## What is expected
Restate the full listing word for word and leave the pictures out.

====

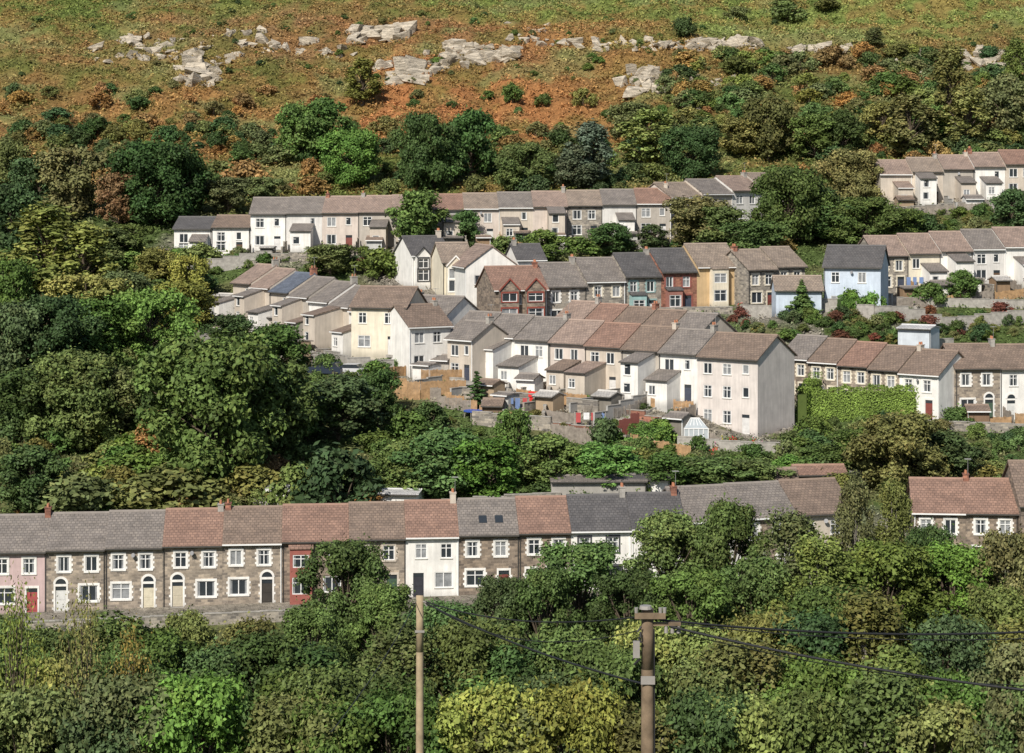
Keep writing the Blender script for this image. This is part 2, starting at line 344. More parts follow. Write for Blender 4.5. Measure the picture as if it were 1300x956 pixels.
ORG=(.40,.175,.07); BRN=(.26,.155,.075); GRN=(.14,.19,.045); YGN=(.21,.26,.07); DGN=(.07,.10,.03); OLV=(.14,.155,.045); SAND=(.29,.19,.075)
blobs=[(200,5,260,20,GRN),(100,50,130,35,SAND),(30,100,90,30,OLV),(350,40,170,30,BRN),(480,110,90,60,ORG),(620,125,160,50,ORG),(700,85,130,45,ORG),(560,3,300,14,GRN),(900,12,400,22,YGN),(1150,22,200,25,YGN),
(60,150,160,50,(.30,.18,.07)),(260,160,140,60,(.33,.18,.065)),(330,100,100,25,OLV),(560,45,120,25,BRN),(900,100,200,45,OLV),(1100,80,200,40,(.19,.175,.065)),(1000,50,200,15,SAND),(300,225,300,30,OLV),(900,225,400,25,OLV),(1100,150,200,40,DGN),(1250,60,90,30,(.24,.16,.06)),(620,60,60,20,BRN)]
def groundcol(x,y,z):
    u=CX+F*x/np.maximum(y,60); v=HZ-F*z/np.maximum(y,60)
    u2=u+(fbm(x/16,y/16,21)-.5)*200; v2=v+(fbm(x/14,y/14,33)-.5)*90
    acc=np.zeros(x.shape+(3,)); den=np.zeros(x.shape)+.02
    acc+=np.array(OLV)*.02
    for bx,by,rx,ry,c in blobs:
        w=np.exp(-((u2-bx)/rx)**2-((v2-by)/ry)**2); acc+=w[...,None]*np.array(c); den+=w
    hill=acc/den[...,None]
    n=fbm(x/5,y/5,41); m=np.clip((n-.48)*7,0,1)[...,None]
    hill=hill*(1-.5*m)+np.array((.10,.15,.035))*.5*m
    n2=fbm(x/3.5,y/3.5,47); m2=np.clip((n2-.50)*8,0,1)[...,None]
    hill=hill*(1-.5*m2)+np.array((.31,.16,.065))*.5*m2
    n3=fbm(x/11,y/8,61); m3=np.clip((n3-.58)*9,0,1)[...,None]
    hill=hill*(1-.5*m3)+np.array((.22,.25,.10))*.5*m3
    low=np.array((.09,.13,.04))*(1-m*.6)+np.array((.18,.165,.08))*m*.6
    t=np.clip((v-250)/30,0,1)[...,None]
    col=hill*(1-t)+low*t
    hd=hdist(x,y); k=np.clip(1-(hd-1.5)/3.5,0,1)*(fbm(x/2.5,y/2.5,55)>.40)
    col=col*(1-k[...,None])+np.array((.25,.225,.19))*k[...,None]
    hd=hdist(x,y,1); k=np.clip(1-(hd-.2)/1.,0,1)*(fbm(x/2.,y/2.,57)>.50)*.9
    col=col*(1-k[...,None])+np.array((.30,.27,.22))*k[...,None]
    return col
def axis(dense0,dense1,step,far0,far1):
    a=list(np.arange(dense0,dense1+.01,step)); s=step; v=dense1; out=[]
    while v<far1: s*=1.25; v+=s; out.append(v)
    s=step; v=dense0; o2=[]
    while v>far0: s*=1.25; v-=s; o2.append(v)
    return np.array(o2[::-1]+a+out)
ax=axis(-115,115,.9,-900,900); ay=axis(185,490,.9,-280,1450)
TX,TY=np.meshgrid(ax,ay); TZ=full_z(TX,TY); nx=len(ax); ny=len(ay)
V=np.stack([TX,TY,TZ],-1).reshape(-1,3)
idx=np.arange(nx*ny).reshape(ny,nx)
Q=np.stack([idx[:-1,:-1],idx[:-1,1:],idx[1:,1:],idx[1:,:-1]],-1).reshape(-1,4)
tc_=groundcol(V[:,0],V[:,1],V[:,2])
m,nt,b=nodes('hillside_ground')
at=N(nt,'ShaderNodeAttribute'); at.attribute_name='tint'; g_=N(nt,'ShaderNodeNewGeometry')
f1=ramp(nt,noise(nt,g_.outputs['Position'],.9,5,.7),.5,1.25); f2=ramp(nt,noise(nt,g_.outputs['Position'],4.,3,.7),.75,1.15)
mm=N(nt,'ShaderNodeMath',operation='MULTIPLY'); nt.links.new(f1,mm.inputs[0]); nt.links.new(f2,mm.inputs[1])
nt.links.new(mulcol(nt,at.outputs['Color'],mm.outputs[0]),b.inputs['Base Color']); b.inputs['Roughness'].default_value=1; b.inputs['Specular IOR Level'].default_value=.1
bump(nt,b,noise(nt,g_.outputs['Position'],1.6,4,.7),.9,.5)
me=mesh_np('hillside_terrain',V,Q,[m],col=tc_); me.polygons.foreach_set('use_smooth',[True]*len(Q))
link(bpy.data.objects.new('hillside_terrain',me))

# ------------------------------------------------------------------ house construction
def wmat(w,dark=False):
    if w==ST: return STONE
    if w==ST2: return STONE2
    if w==STG: return STONEG
    if w==BK: return BRICK
    if w=='red': return RED
    return m_render(w)
def panel(mb,fr,Wd,z0,z1,ops,r=.13,m=0,u00=0.):
    O,U,Nn=fr
    ops=[o for o in ops if o[1]<=u00+Wd+.001]
    us_=sorted(set([u00,u00+Wd]+[o[0] for o in ops]+[o[1] for o in ops])); zs=sorted(set([z0,z1]+[o[2] for o in ops]+[o[3] for o in ops]))
    pt=lambda u,k,z:(O[0]+U[0]*u+Nn[0]*k,O[1]+U[1]*u+Nn[1]*k,O[2]+z)
    for i in range(len(us_)-1):
        for j in range(len(zs)-1):
            uc=(us_[i]+us_[i+1])/2; zc_=(zs[j]+zs[j+1])/2
            if any(o[0]<uc<o[1] and o[2]<zc_<o[3] for o in ops): continue
            mb.poly([pt(us_[i],0,zs[j]),pt(us_[i+1],0,zs[j]),pt(us_[i+1],0,zs[j+1]),pt(us_[i],0,zs[j+1])],m)
    for o in ops:
        a,b_,c,d_=o[:4]
        mb.poly([pt(a,0,c),pt(a,0,d_),pt(a,-r,d_),pt(a,-r,c)],m); mb.poly([pt(b_,0,d_),pt(b_,0,c),pt(b_,-r,c),pt(b_,-r,d_)],m)
        mb.poly([pt(a,0,d_),pt(b_,0,d_),pt(b_,-r,d_),pt(a,-r,d_)],m); mb.poly([pt(b_,0,c),pt(a,0,c),pt(a,-r,c),pt(b_,-r,c)],m)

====

## Response to this exercise
Keep writing the Blender script for this image. This is part 2, starting at line 344. More parts follow. Write for Blender 4.5. Measure the picture as if it were 1300x956 pixels.
ORG=(.40,.175,.07); BRN=(.26,.155,.075); GRN=(.14,.19,.045); YGN=(.21,.26,.07); DGN=(.07,.10,.03); OLV=(.14,.155,.045); SAND=(.29,.19,.075)
blobs=[(200,5,260,20,GRN),(100,50,130,35,SAND),(30,100,90,30,OLV),(350,40,170,30,BRN),(480,110,90,60,ORG),(620,125,160,50,ORG),(700,85,130,45,ORG),(560,3,300,14,GRN),(900,12,400,22,YGN),(1150,22,200,25,YGN),
(60,150,160,50,(.30,.18,.07)),(260,160,140,60,(.33,.18,.065)),(330,100,100,25,OLV),(560,45,120,25,BRN),(900,100,200,45,OLV),(1100,80,200,40,(.19,.175,.065)),(1000,50,200,15,SAND),(300,225,300,30,OLV),(900,225,400,25,OLV),(1100,150,200,40,DGN),(1250,60,90,30,(.24,.16,.06)),(620,60,60,20,BRN)]
def groundcol(x,y,z):
    u=CX+F*x/np.maximum(y,60); v=HZ-F*z/np.maximum(y,60)
    u2=u+(fbm(x/16,y/16,21)-.5)*200; v2=v+(fbm(x/14,y/14,33)-.5)*90
    acc=np.zeros(x.shape+(3,)); den=np.zeros(x.shape)+.02
    acc+=np.array(OLV)*.02
    for bx,by,rx,ry,c in blobs:
        w=np.exp(-((u2-bx)/rx)**2-((v2-by)/ry)**2); acc+=w[...,None]*np.array(c); den+=w
    hill=acc/den[...,None]
    n=fbm(x/5,y/5,41); m=np.clip((n-.48)*7,0,1)[...,None]
    hill=hill*(1-.5*m)+np.array((.10,.15,.035))*.5*m
    n2=fbm(x/3.5,y/3.5,47); m2=np.clip((n2-.50)*8,0,1)[...,None]
    hill=hill*(1-.5*m2)+np.array((.31,.16,.065))*.5*m2
    n3=fbm(x/11,y/8,61); m3=np.clip((n3-.58)*9,0,1)[...,None]
    hill=hill*(1-.5*m3)+np.array((.22,.25,.10))*.5*m3
    low=np.array((.09,.13,.04))*(1-m*.6)+np.array((.18,.165,.08))*m*.6
    t=np.clip((v-250)/30,0,1)[...,None]
    col=hill*(1-t)+low*t
    hd=hdist(x,y); k=np.clip(1-(hd-1.5)/3.5,0,1)*(fbm(x/2.5,y/2.5,55)>.40)
    col=col*(1-k[...,None])+np.array((.25,.225,.19))*k[...,None]
    hd=hdist(x,y,1); k=np.clip(1-(hd-.2)/1.,0,1)*(fbm(x/2.,y/2.,57)>.50)*.9
    col=col*(1-k[...,None])+np.array((.30,.27,.22))*k[...,None]
    return col
def axis(dense0,dense1,step,far0,far1):
    a=list(np.arange(dense0,dense1+.01,step)); s=step; v=dense1; out=[]
    while v<far1: s*=1.25; v+=s; out.append(v)
    s=step; v=dense0; o2=[]
    while v>far0: s*=1.25; v-=s; o2.append(v)
    return np.array(o2[::-1]+a+out)
ax=axis(-115,115,.9,-900,900); ay=axis(185,490,.9,-280,1450)
TX,TY=np.meshgrid(ax,ay); TZ=full_z(TX,TY); nx=len(ax); ny=len(ay)
V=np.stack([TX,TY,TZ],-1).reshape(-1,3)
idx=np.arange(nx*ny).reshape(ny,nx)
Q=np.stack([idx[:-1,:-1],idx[:-1,1:],idx[1:,1:],idx[1:,:-1]],-1).reshape(-1,4)
tc_=groundcol(V[:,0],V[:,1],V[:,2])
m,nt,b=nodes('hillside_ground')
at=N(nt,'ShaderNodeAttribute'); at.attribute_name='tint'; g_=N(nt,'ShaderNodeNewGeometry')
f1=ramp(nt,noise(nt,g_.outputs['Position'],.9,5,.7),.5,1.25); f2=ramp(nt,noise(nt,g_.outputs['Position'],4.,3,.7),.75,1.15)
mm=N(nt,'ShaderNodeMath',operation='MULTIPLY'); nt.links.new(f1,mm.inputs[0]); nt.links.new(f2,mm.inputs[1])
nt.links.new(mulcol(nt,at.outputs['Color'],mm.outputs[0]),b.inputs['Base Color']); b.inputs['Roughness'].default_value=1; b.inputs['Specular IOR Level'].default_value=.1
bump(nt,b,noise(nt,g_.outputs['Position'],1.6,4,.7),.9,.5)
me=mesh_np('hillside_terrain',V,Q,[m],col=tc_); me.polygons.foreach_set('use_smooth',[True]*len(Q))
link(bpy.data.objects.new('hillside_terrain',me))

# ------------------------------------------------------------------ house construction
def wmat(w,dark=False):
    if w==ST: return STONE
    if w==ST2: return STONE2
    if w==STG: return STONEG
    if w==BK: return BRICK
    if w=='red': return RED
    return m_render(w)
def panel(mb,fr,Wd,z0,z1,ops,r=.13,m=0,u00=0.):
    O,U,Nn=fr
    ops=[o for o in ops if o[1]<=u00+Wd+.001]
    us_=sorted(set([u00,u00+Wd]+[o[0] for o in ops]+[o[1] for o in ops])); zs=sorted(set([z0,z1]+[o[2] for o in ops]+[o[3] for o in ops]))
    pt=lambda u,k,z:(O[0]+U[0]*u+Nn[0]*k,O[1]+U[1]*u+Nn[1]*k,O[2]+z)
    for i in range(len(us_)-1):
        for j in range(len(zs)-1):
            uc=(us_[i]+us_[i+1])/2; zc_=(zs[j]+zs[j+1])/2
            if any(o[0]<uc<o[1] and o[2]<zc_<o[3] for o in ops): continue
            mb.poly([pt(us_[i],0,zs[j]),pt(us_[i+1],0,zs[j]),pt(us_[i+1],0,zs[j+1]),pt(us_[i],0,zs[j+1])],m)
    for o in ops:
        a,b_,c,d_=o[:4]
        mb.poly([pt(a,0,c),pt(a,0,d_),pt(a,-r,d_),pt(a,-r,c)],m); mb.poly([pt(b_,0,d_),pt(b_,0,c),pt(b_,-r,c),pt(b_,-r,d_)],m)
        mb.poly([pt(a,0,d_),pt(b_,0,d_),pt(b_,-r,d_),pt(a,-r,d_)],m); mb.poly([pt(b_,0,c),pt(a,0,c),pt(a,-r,c),pt(b_,-r,c)],m)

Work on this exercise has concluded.